Os desafios à elasticidade dos modelos propagados pela moda tem sido capa de revista desde há largos anos. Na exposição, vemos a capa da Dazed & Confused de Setembro de 1998, com a atleta paralímpica Aimee Mullins, onde se questiona se a moda está preparada para acolher corpos diferentes entre si. No lado direito, vemos o "Wetlook pregnancy dress" da criadora Dimitra Petsa, fundadora da marca Di Petsa.
"Eu desconstruo os sentimentos de vergonha que rodeiam o corpo feminino", diz Dimitra Petsa
A diversidade na moda é trazida sobretudo pelos criadores da nova geração, que não se revêem em amarras ou em códigos bafientos. Querem experimentar, desafiar, surpreender, querem chegar a todas as pessoas – e o mundo recebe cada vez mais essa diversidade nos seus espaços sociais.
À esquerda, temos um trabalho de Alim Latif, que revela que sempre quis criar calçado "sem os contrangimentos da binaridade". À direita, vemos algumas das peças de Sinéad O'Dwyer, uma acérrima defensora e praticante de mais inclusão na moda: "Eu costuro para corpos tão diferentes - para ver essa beleza, para que as pessoas estejam confortáveis na moda de luxo", refere.
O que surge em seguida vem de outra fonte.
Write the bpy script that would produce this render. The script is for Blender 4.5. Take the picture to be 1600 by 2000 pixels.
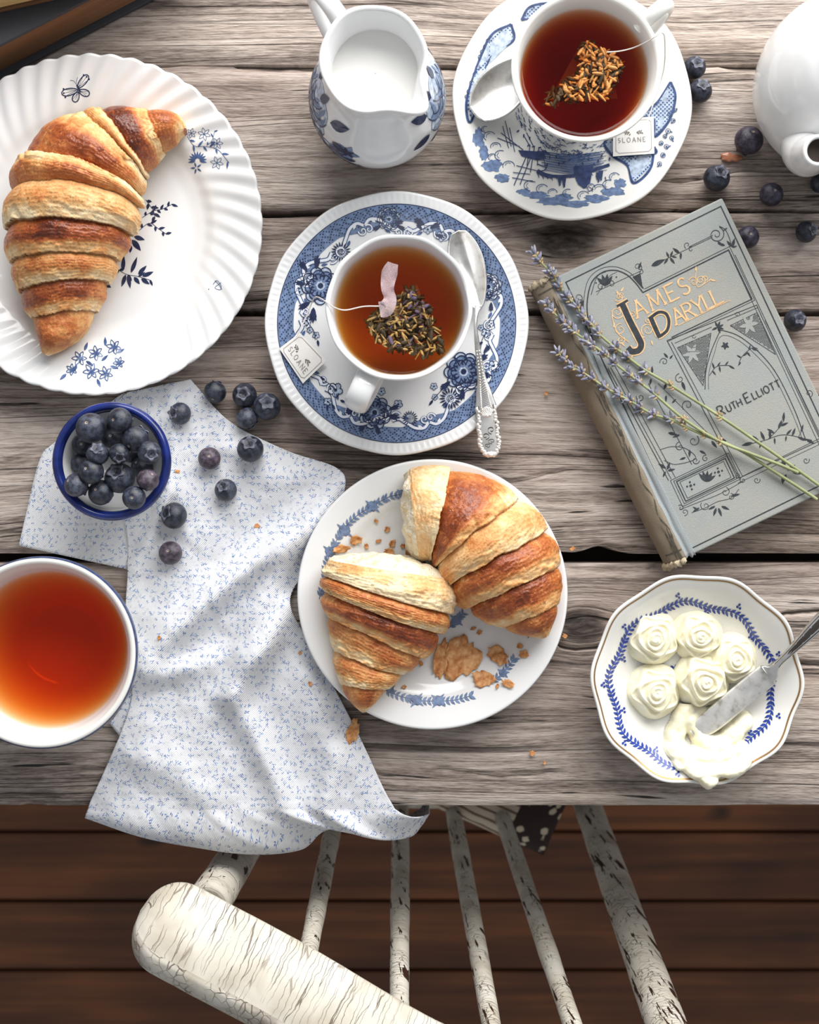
import bpy, math, random
import numpy as np
from mathutils import Vector, Matrix

for _o in list(bpy.data.objects):
    bpy.data.objects.remove(_o, do_unlink=True)
SC = bpy.context.scene
COL = SC.collection
random.seed(7)
RNG = np.random.default_rng(7)
PI = math.pi

# ------------------------------------------------------------------ camera, world, light, exposure
TOP = 0.75            # height of the table top above the floor
CAMH = 0.75           # camera height above the table top
FPX = 2625.0          # focal length in pixels of the 1600 x 2000 frame
cam_d = bpy.data.cameras.new('camera')
cam = bpy.data.objects.new('camera', cam_d)
COL.objects.link(cam)
cam.location = (0, 0, TOP + CAMH)
cam.rotation_euler = (0, 0, 0)
cam_d.sensor_fit = 'HORIZONTAL'
cam_d.sensor_width = 36.0
cam_d.lens = FPX / 1600.0 * 36.0
cam_d.clip_start = 0.01
cam_d.dof.use_dof = True
cam_d.dof.focus_distance = 0.735
cam_d.dof.aperture_fstop = 13.0
SC.camera = cam

world = bpy.data.worlds.new('world')
SC.world = world
world.use_nodes = True
_bg = world.node_tree.nodes['Background']
_bg.inputs[0].default_value = (0.93, 0.96, 1.0, 1)
_bg.inputs[1].default_value = 0.33

def area_light(name, loc, target, sx, sy, power, color):
    d = bpy.data.lights.new(name, 'AREA')
    d.shape = 'RECTANGLE'; d.size = sx; d.size_y = sy
    d.energy = power; d.color = color
    o = bpy.data.objects.new(name, d); COL.objects.link(o)
    o.location = loc
    v = Vector(target) - Vector(loc)
    o.rotation_euler = v.to_track_quat('-Z', 'Y').to_euler()
    return o
area_light('window_light', (0.34, 0.84, TOP + 0.72), (0.10, -0.25, TOP + 0.55), 1.3, 1.0, 30.0, (1.0, 0.985, 0.96))

SC.view_settings.view_transform = 'Standard'
SC.view_settings.look = 'None'
SC.view_settings.exposure = 0.18
SC.view_settings.gamma = 1.0
SC.view_settings.use_curve_mapping = False
SC.cycles.use_denoising = True
SC.cycles.max_bounces = 6
SC.cycles.diffuse_bounces = 2
SC.cycles.use_light_tree = False
SC.cycles.caustics_reflective = False
SC.cycles.caustics_refractive = False
SC.cycles.glossy_bounces = 3
SC.cycles.transparent_max_bounces = 12
SC.cycles.adaptive_threshold = 0.03

# ------------------------------------------------------------------ geometry helpers
def W(px, py, h=0.0):
    """the point at height h above the table top that the photograph shows at pixel (px, py)"""
    k = (CAMH - h) / FPX
    return np.array([(px - 800) * k, (1000 - py) * k, TOP + h])

def WL(px, h):                       # a length of px pixels at height h
    return px * (CAMH - h) / FPX

def _h3(ix, iy, iz, seed):
    n = (ix * 374761393 + iy * 668265263 + iz * 1274126177 + seed * 974711) & 0xFFFFFFFF
    n = ((n ^ (n >> 13)) * 1274126177) & 0xFFFFFFFF
    n = ((n ^ (n >> 15)) * 2246822519) & 0xFFFFFFFF
    return ((n ^ (n >> 16)) & 0xFFFFFF) / float(0xFFFFFF)

def vnoise(x, y, z=0.0, seed=0):
    """smooth value noise in -1..1"""
    x, y, z = np.broadcast_arrays(np.asarray(x, float), np.asarray(y, float), np.asarray(z, float))
    ix, iy, iz = np.floor(x).astype(np.int64), np.floor(y).astype(np.int64), np.floor(z).astype(np.int64)
    fx, fy, fz = x - ix, y - iy, z - iz
    fx, fy, fz = [f * f * f * (f * (f * 6 - 15) + 10) for f in (fx, fy, fz)]
    r = 0.0
    for a in (0, 1):
        for b in (0, 1):
            for c in (0, 1):
                w = (fx if a else 1 - fx) * (fy if b else 1 - fy) * (fz if c else 1 - fz)
                r = r + w * _h3(ix + a, iy + b, iz + c, seed)
    return r * 2 - 1

def fbm(x, y, z=0.0, seed=0, oct=4, gain=0.5):
    s, a, t = 0.0, 1.0, 0.0
    for k in range(oct):
        s = s + a * vnoise(np.asarray(x) * 2 ** k, np.asarray(y) * 2 ** k, np.asarray(z) * 2 ** k, seed + k * 17)
        t += a; a *= gain
    return s / t

def sstep(a, b, x):
    t = np.clip((np.asarray(x, float) - a) / (b - a), 0, 1)
    return t * t * (3 - 2 * t)

def smooth_interp(xs, ys, x):
    """monotone-ish cubic (pchip) interpolation"""
    xs = np.asarray(xs, float); ys = np.asarray(ys, float)
    x = np.clip(np.asarray(x, float), xs[0], xs[-1])
    h = np.diff(xs); d = np.diff(ys) / h
    m = np.zeros(len(xs))
    m[0], m[-1] = d[0], d[-1]
    for i in range(1, len(xs) - 1):
        if d[i - 1] * d[i] > 0:
            m[i] = 2 * d[i - 1] * d[i] / (d[i - 1] + d[i])
    i = np.clip(np.searchsorted(xs, x, side='right') - 1, 0, len(xs) - 2)
    t = (x - xs[i]) / h[i]
    return ((2 * t ** 3 - 3 * t ** 2 + 1) * ys[i] + (t ** 3 - 2 * t ** 2 + t) * h[i] * m[i]
            + (-2 * t ** 3 + 3 * t ** 2) * ys[i + 1] + (t ** 3 - t ** 2) * h[i] * m[i + 1])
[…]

A moda sempre foi e sempre será um instrumento de unidade ou de exclusão, uma via de tomada de posição de pessoas, comunidades, partidos, religiões, empresas e outras organizações da sociedade. A análise à moda é também um retrato da forma como os países e as sociedades vão avançando ou regredindo – veremos o que as galerias de arte e os museus vão contar daqui a 50 anos.